*OBJECTIVE*.
From the listing that follows, extract every line and set it down unaltered.

══ GIVEN RECORDS ══

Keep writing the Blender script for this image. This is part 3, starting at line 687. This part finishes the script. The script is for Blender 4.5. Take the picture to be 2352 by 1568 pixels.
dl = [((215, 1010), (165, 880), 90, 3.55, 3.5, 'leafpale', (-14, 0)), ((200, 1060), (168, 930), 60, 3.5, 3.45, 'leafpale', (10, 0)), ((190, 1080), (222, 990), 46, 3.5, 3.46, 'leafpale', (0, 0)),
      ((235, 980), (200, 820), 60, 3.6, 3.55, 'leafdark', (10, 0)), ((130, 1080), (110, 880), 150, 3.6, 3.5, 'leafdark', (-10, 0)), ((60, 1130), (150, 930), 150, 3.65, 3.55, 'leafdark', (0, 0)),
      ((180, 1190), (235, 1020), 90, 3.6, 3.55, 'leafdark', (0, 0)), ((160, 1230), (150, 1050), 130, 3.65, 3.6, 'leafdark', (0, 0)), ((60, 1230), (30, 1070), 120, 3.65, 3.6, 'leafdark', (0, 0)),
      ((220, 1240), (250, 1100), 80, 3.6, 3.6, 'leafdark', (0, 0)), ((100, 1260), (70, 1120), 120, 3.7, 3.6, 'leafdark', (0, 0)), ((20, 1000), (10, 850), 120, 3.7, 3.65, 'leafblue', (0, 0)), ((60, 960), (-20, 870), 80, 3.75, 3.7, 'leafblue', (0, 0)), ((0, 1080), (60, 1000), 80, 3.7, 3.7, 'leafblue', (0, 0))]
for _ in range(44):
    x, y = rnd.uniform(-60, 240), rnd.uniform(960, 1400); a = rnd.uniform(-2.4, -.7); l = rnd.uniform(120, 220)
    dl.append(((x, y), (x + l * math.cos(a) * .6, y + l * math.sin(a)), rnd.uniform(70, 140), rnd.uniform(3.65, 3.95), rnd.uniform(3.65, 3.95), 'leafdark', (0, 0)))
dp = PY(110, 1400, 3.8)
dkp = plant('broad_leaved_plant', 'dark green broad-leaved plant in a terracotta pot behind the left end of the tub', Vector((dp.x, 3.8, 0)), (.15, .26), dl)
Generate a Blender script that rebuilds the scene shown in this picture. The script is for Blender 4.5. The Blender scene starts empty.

═══

*RESULT OF THE TASK*.
Keep writing the Blender script for this image. This is part 3, starting at line 687. This part finishes the script. The script is for Blender 4.5. Take the picture to be 2352 by 1568 pixels.
dl = [((215, 1010), (165, 880), 90, 3.55, 3.5, 'leafpale', (-14, 0)), ((200, 1060), (168, 930), 60, 3.5, 3.45, 'leafpale', (10, 0)), ((190, 1080), (222, 990), 46, 3.5, 3.46, 'leafpale', (0, 0)),
      ((235, 980), (200, 820), 60, 3.6, 3.55, 'leafdark', (10, 0)), ((130, 1080), (110, 880), 150, 3.6, 3.5, 'leafdark', (-10, 0)), ((60, 1130), (150, 930), 150, 3.65, 3.55, 'leafdark', (0, 0)),
      ((180, 1190), (235, 1020), 90, 3.6, 3.55, 'leafdark', (0, 0)), ((160, 1230), (150, 1050), 130, 3.65, 3.6, 'leafdark', (0, 0)), ((60, 1230), (30, 1070), 120, 3.65, 3.6, 'leafdark', (0, 0)),
      ((220, 1240), (250, 1100), 80, 3.6, 3.6, 'leafdark', (0, 0)), ((100, 1260), (70, 1120), 120, 3.7, 3.6, 'leafdark', (0, 0)), ((20, 1000), (10, 850), 120, 3.7, 3.65, 'leafblue', (0, 0)), ((60, 960), (-20, 870), 80, 3.75, 3.7, 'leafblue', (0, 0)), ((0, 1080), (60, 1000), 80, 3.7, 3.7, 'leafblue', (0, 0))]
for _ in range(44):
    x, y = rnd.uniform(-60, 240), rnd.uniform(960, 1400); a = rnd.uniform(-2.4, -.7); l = rnd.uniform(120, 220)
    dl.append(((x, y), (x + l * math.cos(a) * .6, y + l * math.sin(a)), rnd.uniform(70, 140), rnd.uniform(3.65, 3.95), rnd.uniform(3.65, 3.95), 'leafdark', (0, 0)))
dp = PY(110, 1400, 3.8)
dkp = plant('broad_leaved_plant', 'dark green broad-leaved plant in a terracotta pot behind the left end of the tub', Vector((dp.x, 3.8, 0)), (.15, .26), dl)
Generate a Blender script that rebuilds the scene shown in this picture. The script is for Blender 4.5. The Blender scene starts empty.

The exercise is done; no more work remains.